October 30, 2016
Ohio

Wind energy poised for growth in Ohio, advocates say

By Dan Gearino | The Columbus Dispatch | Sunday October 30, 2016 | www.dispatch.com

Wind energy development in Ohio continued its years-long lull in 2016, a wind-energy trade group says, but development appears poised to accelerate with a project involving Amazon and several others under construction.

So far this year, Ohio has had one small wind farm begin operation, a 1.5-megawatt facility near Harpster in Wyandot County.

“There are some unique challenges that we have now in Ohio that get in the way of deployment,” said Andrew Gohn, eastern region director for state policy at the American Wind Energy Association, the group that issued the report.

Among the challenges are several revisions to state law that passed in 2014. The laws had the support of activists who view wind energy as overpriced and unreliable, and who say turbines are ugly.

As of September, Ohio had 444 megawatts of wind energy, which ranks 25th in the country, according to the latest quarterly update from the association. A megawatt is roughly enough capacity to provide for the needs of 1,000 houses.

Most of Ohio’s wind energy comes from two large projects that went online in 2011 and 2012 near the border with Indiana. Those projects, the Blue Creek and Timber Road II wind farms, have combined capacity of 403 megawatts.

Before those two projects, Ohio was barely in double digits in wind energy capacity, with 11 megawatts in 2010, the association said.
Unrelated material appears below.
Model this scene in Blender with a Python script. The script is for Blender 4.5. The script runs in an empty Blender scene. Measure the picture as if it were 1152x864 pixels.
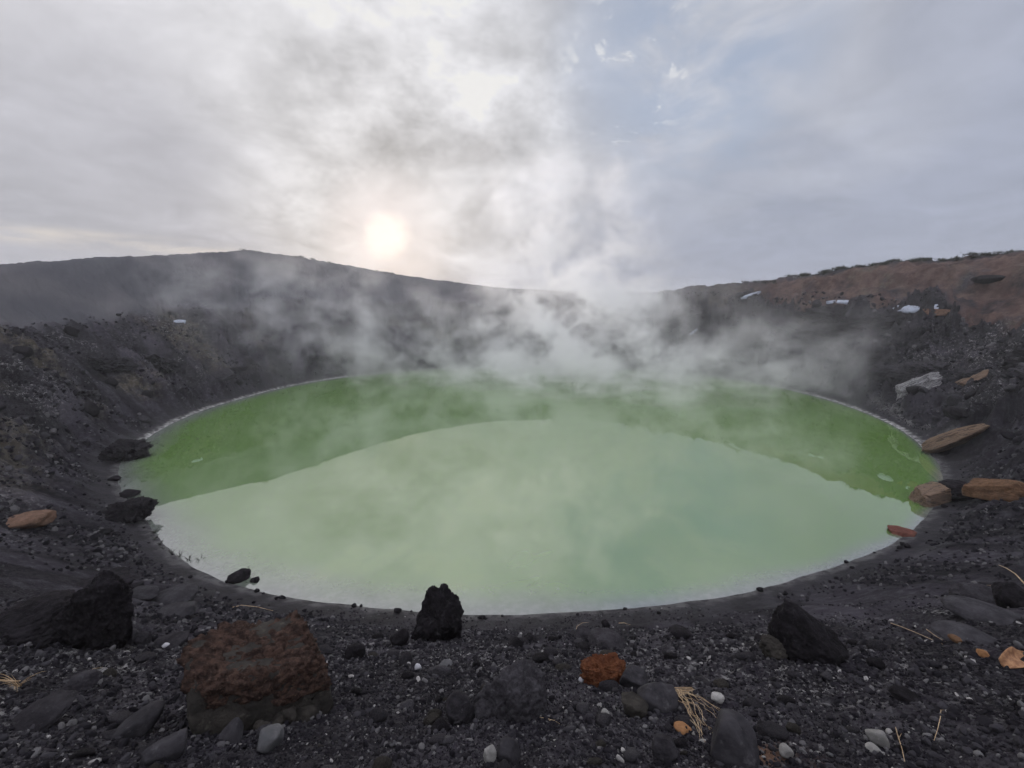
import bpy, bmesh, math, random
import numpy as np
from mathutils import Matrix, Vector, Euler

random.seed(7); rng = np.random.default_rng(7)
R = math.radians
scene = bpy.context.scene
col = scene.collection

# ------------------------------------------------------------------ camera numbers (metres; water surface is z = 0)
F = 490.0; PITCH = R(9.5); HC = 10.0
def ray(px, py):
    u = (px-576)/F; v = -(py-432)/F
    c, s = math.cos(PITCH), math.sin(PITCH)
    return np.array([u, c+v*s, -s+v*c])
def azel(px, py):
    d = ray(px, py); return math.atan2(d[0], d[1]), d[2]/math.hypot(d[0], d[1])

# ------------------------------------------------------------------ noise
def _h(x, y, z, k):
    n = (x*374761393 + y*668265263 + z*2147483647 + k*1274126177) & 0xffffffff
    n = ((n ^ (n >> 13))*1103515245) & 0xffffffff
    n = ((n ^ (n >> 16))*2654435769) & 0xffffffff
    return n ^ (n >> 15)
_G = rng.normal(size=(256, 3)); _G /= np.linalg.norm(_G, axis=1)[:, None]
def noise3(x, y, z, seed=0):
    xi = np.floor(x).astype(np.int64); yi = np.floor(y).astype(np.int64); zi = np.floor(z).astype(np.int64)
    fx = x-xi; fy = y-yi; fz = z-zi
    f = lambda t: t*t*t*(t*(t*6-15)+10)
    u, v, w = f(fx), f(fy), f(fz)
    def g(a, b, c):
        G = _G[_h(xi+a, yi+b, zi+c, seed) & 255]
        return G[..., 0]*(fx-a)+G[..., 1]*(fy-b)+G[..., 2]*(fz-c)
    x00 = g(0,0,0)*(1-u)+g(1,0,0)*u; x10 = g(0,1,0)*(1-u)+g(1,1,0)*u
    x01 = g(0,0,1)*(1-u)+g(1,0,1)*u; x11 = g(0,1,1)*(1-u)+g(1,1,1)*u
    return ((x00*(1-v)+x10*v)*(1-w)+(x01*(1-v)+x11*v)*w)*1.6
def noise2(x, y, seed=0):
    xi = np.floor(x).astype(np.int64); yi = np.floor(y).astype(np.int64)
    fx = x-xi; fy = y-yi
    f = lambda t: t*t*t*(t*(t*6-15)+10)
    u, v = f(fx), f(fy)
    def g(a, b):
        an = (_h(xi+a, yi+b, xi*0, seed) & 1023)*(2*math.pi/1024)
        return np.cos(an)*(fx-a)+np.sin(an)*(fy-b)
    return ((g(0,0)*(1-u)+g(1,0)*u)*(1-v)+(g(0,1)*(1-u)+g(1,1)*u)*v)*1.5
def fbm2(x, y, f, o=4, seed=0, gain=.5):
    s = 0; a = 1
    for i in range(o):
        s = s+a*noise2(x*f+i*17.3, y*f-i*9.1, seed+i); f *= 2.03; a *= gain
    return s
def ridge2(x, y, f, o=4, seed=0, gain=.55):
    s = 0; a = 1
    for i in range(o):
        s = s+a*(1-2*np.abs(noise2(x*f+i*11.3, y*f-i*7.7, seed+i))); f *= 2.1; a *= gain
    return s
def ss(a, b, x):
    t = np.clip((x-a)/(b-a), 0, 1); return t*t*(3-2*t)

# ------------------------------------------------------------------ the crater: shoreline, ledge and rim round the lake centre
CX, CY = 2.24, 45.67
SHORE=[(133,540),(137,518),(157,500),(187,480),(233,460),(277,447),(333,433),(383,425),(450,418),(520,414.5),(600,413),(680,414.5),(750,418.5),(830,427),(907,443),(953,457),(999,476),(1038,504),(1056,522),(1060,541),(1056,560),(1042,580),(1014,606),(955,632),(901,649),(835,668),(767,678),(651,688),(551,692),(467,688),(383,679),(333,674),(253,655),(213,636),(187,614),(162,580)]
def periodic(th, r):
    o = np.argsort(th); th = np.array(th)[o]; r = np.array(r)[o]
    grid = np.linspace(-math.pi, math.pi, 721)
    v = np.interp(grid, np.r_[th-2*math.pi, th, th+2*math.pi], np.r_[r, r, r])
    k = np.exp(-np.linspace(-2, 2, 13)**2); k /= k.sum()
    vv = np.convolve(np.r_[v[-7:-1], v, v[1:7]], k, 'valid')
    return grid, vv
_t, _r = [], []
for p in SHORE:
    d = ray(*p); k = HC/-d[2]; x, y = d[0]*k-CX, d[1]*k-CY
    _t.append(math.atan2(y, x)); _r.append(math.hypot(x, y))
RS = periodic(_t, _r)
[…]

After the surge in 2011 and 2012, only a few small projects have been completed.

There are many reasons for the lull, tied to changes in the electricity market, uncertainty about federal tax incentives, and changes in state policy.

Wind-energy advocates tend to focus on the last issue, pointing toward two bills signed by Gov. John Kasich in 2014. First was a measure that increases the minimum distance required between a wind turbine and nearby structures. Second was a two-year freeze on state standards that require electricity companies to purchase certain amounts of renewable energy.

Tom Stacy, an energy policy consultant who supported those two bills, agrees that the changes are some of the main reasons that wind-energy development has slowed.

“We have zoning that attempts to protect property rights of people who live in the country,” he said.

But wind energy growth in Ohio hasn’t stopped. The association says 207 megawatts are under construction.

Included in this total is a wind farm in Paulding County being developed by Amazon, the online retailer, and EDP Renewables, a wind energy company from Spain. The 100-megawatt project will likely be completed next year.

The project will “bring us closer to achieving our long-term goal of powering our global infrastructure with 100 percent renewable energy,” Jerry Hunter, vice president of infrastructure at Amazon Web Services, said in a statement issued last year when Amazon announced its role in the project.